Published in News

EU blinks on AI rules to keep Trump happy

by on10 November 2025


Brussels caves to Big Tech pressure and Washington’s tantrums

The European Commission is proposing to water down its much-hyped artificial intelligence legislation after sustained whinging from Big Tech and the looming threat of a Trump-shaped tantrum from across the Atlantic.

A draft proposal seen by the Financial Times shows the EU is planning to hand companies a generous “grace period” and delay fines for violations, giving AI developers time to catch up or wriggle out of compliance. Some rules, which were supposed to kick in for high-risk AI systems by August 2026, may now be postponed by another year, while transparency obligations could be shelved until 2027.

This “simplification package,” up for discussion on 19 November, is being sold as an effort to boost EU competitiveness against the US and China. But what it really shows is Brussels absolutely bricking it over how Donald Trump might react if they dare cross Big Tech’s lobbyists.

A senior EU official confirmed the bloc has been “engaging” with the Trump administration on tweaks to the AI Act and other digital laws.
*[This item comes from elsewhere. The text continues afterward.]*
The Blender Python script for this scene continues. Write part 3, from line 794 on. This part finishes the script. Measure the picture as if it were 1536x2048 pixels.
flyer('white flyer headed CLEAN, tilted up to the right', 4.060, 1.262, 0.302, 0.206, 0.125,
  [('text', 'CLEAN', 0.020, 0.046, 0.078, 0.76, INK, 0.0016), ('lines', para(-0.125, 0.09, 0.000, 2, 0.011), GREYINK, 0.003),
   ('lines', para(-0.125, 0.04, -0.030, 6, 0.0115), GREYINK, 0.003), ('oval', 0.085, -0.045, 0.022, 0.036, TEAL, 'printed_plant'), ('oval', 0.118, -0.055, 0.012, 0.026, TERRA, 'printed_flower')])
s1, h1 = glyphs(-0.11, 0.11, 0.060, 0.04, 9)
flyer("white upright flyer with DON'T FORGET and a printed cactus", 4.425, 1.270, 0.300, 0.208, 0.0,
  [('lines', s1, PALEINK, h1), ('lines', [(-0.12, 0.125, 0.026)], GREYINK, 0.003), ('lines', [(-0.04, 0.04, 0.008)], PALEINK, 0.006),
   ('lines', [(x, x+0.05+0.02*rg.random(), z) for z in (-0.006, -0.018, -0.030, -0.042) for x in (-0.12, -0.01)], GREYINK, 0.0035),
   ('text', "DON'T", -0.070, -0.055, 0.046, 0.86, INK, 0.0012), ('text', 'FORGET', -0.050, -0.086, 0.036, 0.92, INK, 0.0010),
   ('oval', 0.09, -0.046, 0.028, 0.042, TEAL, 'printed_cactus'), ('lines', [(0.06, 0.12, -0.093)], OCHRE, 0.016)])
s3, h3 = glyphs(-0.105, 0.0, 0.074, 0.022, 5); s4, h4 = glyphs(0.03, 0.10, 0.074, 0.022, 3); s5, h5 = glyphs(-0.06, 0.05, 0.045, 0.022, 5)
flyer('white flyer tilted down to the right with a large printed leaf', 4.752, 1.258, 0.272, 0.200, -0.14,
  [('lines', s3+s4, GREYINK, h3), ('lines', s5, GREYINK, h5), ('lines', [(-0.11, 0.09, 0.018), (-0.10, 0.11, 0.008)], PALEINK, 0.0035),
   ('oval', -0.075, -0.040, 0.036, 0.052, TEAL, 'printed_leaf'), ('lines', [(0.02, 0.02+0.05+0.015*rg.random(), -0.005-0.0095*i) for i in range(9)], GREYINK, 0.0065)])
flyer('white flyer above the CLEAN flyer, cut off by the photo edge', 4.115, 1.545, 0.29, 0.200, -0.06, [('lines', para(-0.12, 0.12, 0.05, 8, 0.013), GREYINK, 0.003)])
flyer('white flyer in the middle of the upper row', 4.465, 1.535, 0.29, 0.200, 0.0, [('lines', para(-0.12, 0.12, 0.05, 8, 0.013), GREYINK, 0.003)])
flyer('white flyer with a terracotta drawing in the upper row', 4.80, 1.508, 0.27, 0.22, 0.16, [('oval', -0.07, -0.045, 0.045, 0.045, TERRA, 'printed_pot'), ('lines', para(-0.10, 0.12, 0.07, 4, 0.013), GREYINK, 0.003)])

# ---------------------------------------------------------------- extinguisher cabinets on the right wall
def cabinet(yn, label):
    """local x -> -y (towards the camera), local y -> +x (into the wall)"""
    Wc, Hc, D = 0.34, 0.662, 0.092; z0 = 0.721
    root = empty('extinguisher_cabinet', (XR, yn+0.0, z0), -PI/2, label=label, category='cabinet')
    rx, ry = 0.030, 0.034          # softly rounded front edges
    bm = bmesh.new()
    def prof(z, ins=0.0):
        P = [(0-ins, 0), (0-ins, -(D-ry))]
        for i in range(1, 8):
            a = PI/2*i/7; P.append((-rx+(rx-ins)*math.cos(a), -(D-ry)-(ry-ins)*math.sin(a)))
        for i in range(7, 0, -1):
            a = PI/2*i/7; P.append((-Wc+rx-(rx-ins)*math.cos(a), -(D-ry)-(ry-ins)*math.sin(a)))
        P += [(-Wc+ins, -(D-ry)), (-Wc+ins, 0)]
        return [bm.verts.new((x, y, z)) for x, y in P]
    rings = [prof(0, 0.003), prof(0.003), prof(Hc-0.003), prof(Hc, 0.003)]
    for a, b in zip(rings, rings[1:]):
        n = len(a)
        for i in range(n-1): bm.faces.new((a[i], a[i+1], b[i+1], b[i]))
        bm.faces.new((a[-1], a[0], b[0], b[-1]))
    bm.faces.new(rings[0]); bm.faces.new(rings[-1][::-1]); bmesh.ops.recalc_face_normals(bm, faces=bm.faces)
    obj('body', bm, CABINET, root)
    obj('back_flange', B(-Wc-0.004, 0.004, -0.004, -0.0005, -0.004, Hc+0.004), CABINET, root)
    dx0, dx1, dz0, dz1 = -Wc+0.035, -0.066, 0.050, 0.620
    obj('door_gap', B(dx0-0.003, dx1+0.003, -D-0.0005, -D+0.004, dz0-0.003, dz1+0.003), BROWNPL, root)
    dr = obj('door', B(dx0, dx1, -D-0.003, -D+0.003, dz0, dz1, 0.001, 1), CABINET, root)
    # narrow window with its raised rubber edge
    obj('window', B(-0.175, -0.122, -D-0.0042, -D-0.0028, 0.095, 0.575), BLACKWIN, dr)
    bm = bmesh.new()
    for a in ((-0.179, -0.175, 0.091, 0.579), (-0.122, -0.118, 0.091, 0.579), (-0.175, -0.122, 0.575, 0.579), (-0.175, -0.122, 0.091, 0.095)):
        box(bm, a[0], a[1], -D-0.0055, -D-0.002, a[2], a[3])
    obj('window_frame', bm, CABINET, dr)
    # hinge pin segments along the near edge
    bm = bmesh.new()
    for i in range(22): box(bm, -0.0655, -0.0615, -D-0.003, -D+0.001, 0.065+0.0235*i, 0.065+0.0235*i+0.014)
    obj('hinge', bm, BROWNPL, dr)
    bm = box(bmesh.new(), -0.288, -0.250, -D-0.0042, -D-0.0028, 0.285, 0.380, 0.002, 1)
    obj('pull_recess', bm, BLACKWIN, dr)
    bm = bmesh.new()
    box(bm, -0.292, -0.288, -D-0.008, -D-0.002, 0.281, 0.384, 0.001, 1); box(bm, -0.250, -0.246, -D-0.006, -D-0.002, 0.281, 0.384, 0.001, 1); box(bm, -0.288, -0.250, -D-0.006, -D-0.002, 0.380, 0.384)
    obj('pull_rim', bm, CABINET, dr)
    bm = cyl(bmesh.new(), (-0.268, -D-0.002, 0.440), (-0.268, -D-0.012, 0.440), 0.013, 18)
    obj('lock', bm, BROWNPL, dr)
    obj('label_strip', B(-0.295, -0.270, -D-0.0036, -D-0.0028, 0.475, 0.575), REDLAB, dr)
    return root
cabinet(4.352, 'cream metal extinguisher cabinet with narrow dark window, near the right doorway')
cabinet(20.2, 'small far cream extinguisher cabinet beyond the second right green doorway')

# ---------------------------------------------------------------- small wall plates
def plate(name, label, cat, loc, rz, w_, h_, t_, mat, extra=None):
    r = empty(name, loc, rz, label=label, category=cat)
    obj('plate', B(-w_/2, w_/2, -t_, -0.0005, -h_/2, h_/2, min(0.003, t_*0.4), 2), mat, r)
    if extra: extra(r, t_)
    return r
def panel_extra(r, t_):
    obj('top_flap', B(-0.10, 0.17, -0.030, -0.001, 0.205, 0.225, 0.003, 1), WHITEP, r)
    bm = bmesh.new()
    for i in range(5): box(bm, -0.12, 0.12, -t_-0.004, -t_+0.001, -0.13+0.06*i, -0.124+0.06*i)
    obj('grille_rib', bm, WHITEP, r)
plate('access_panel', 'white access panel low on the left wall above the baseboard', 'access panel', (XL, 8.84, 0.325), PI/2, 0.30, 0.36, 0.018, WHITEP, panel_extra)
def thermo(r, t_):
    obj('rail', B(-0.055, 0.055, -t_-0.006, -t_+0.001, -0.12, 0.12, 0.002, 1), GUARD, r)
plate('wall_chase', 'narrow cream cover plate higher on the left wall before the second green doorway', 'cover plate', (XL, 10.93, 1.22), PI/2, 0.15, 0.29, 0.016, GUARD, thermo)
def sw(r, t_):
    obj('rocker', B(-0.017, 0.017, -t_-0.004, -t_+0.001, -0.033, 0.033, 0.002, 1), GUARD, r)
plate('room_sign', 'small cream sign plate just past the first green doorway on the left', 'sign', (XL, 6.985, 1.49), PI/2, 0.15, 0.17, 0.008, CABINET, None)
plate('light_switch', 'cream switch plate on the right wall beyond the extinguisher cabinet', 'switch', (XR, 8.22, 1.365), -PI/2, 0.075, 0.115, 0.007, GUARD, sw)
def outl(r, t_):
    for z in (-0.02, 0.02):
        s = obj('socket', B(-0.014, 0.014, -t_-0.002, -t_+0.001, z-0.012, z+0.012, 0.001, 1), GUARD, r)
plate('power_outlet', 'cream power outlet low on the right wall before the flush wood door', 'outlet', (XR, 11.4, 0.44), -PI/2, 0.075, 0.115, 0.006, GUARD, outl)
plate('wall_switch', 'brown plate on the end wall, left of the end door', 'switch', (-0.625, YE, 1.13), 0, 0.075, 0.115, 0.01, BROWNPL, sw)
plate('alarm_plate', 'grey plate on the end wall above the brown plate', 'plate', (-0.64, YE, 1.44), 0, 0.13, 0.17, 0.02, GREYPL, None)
Apparently, there’s now genuine fear that tightening the rules might provoke him into pulling support for Ukraine or triggering a good old-fashioned transatlantic trade war.

Meta and its ilk had the nerve to moan that enforcing the AI Act could wall off Europe from cutting-edge innovation. It seems that was all it took for Brussels to roll over and beg.

The draft proposes centralising enforcement under a new AI office, probably to make it easier for US lobbyists to know where to send the threats.

For now, EU officials insist they’re still “fully behind the AI Act and its objectives.” Which is true, so long as those objectives don’t upset Washington.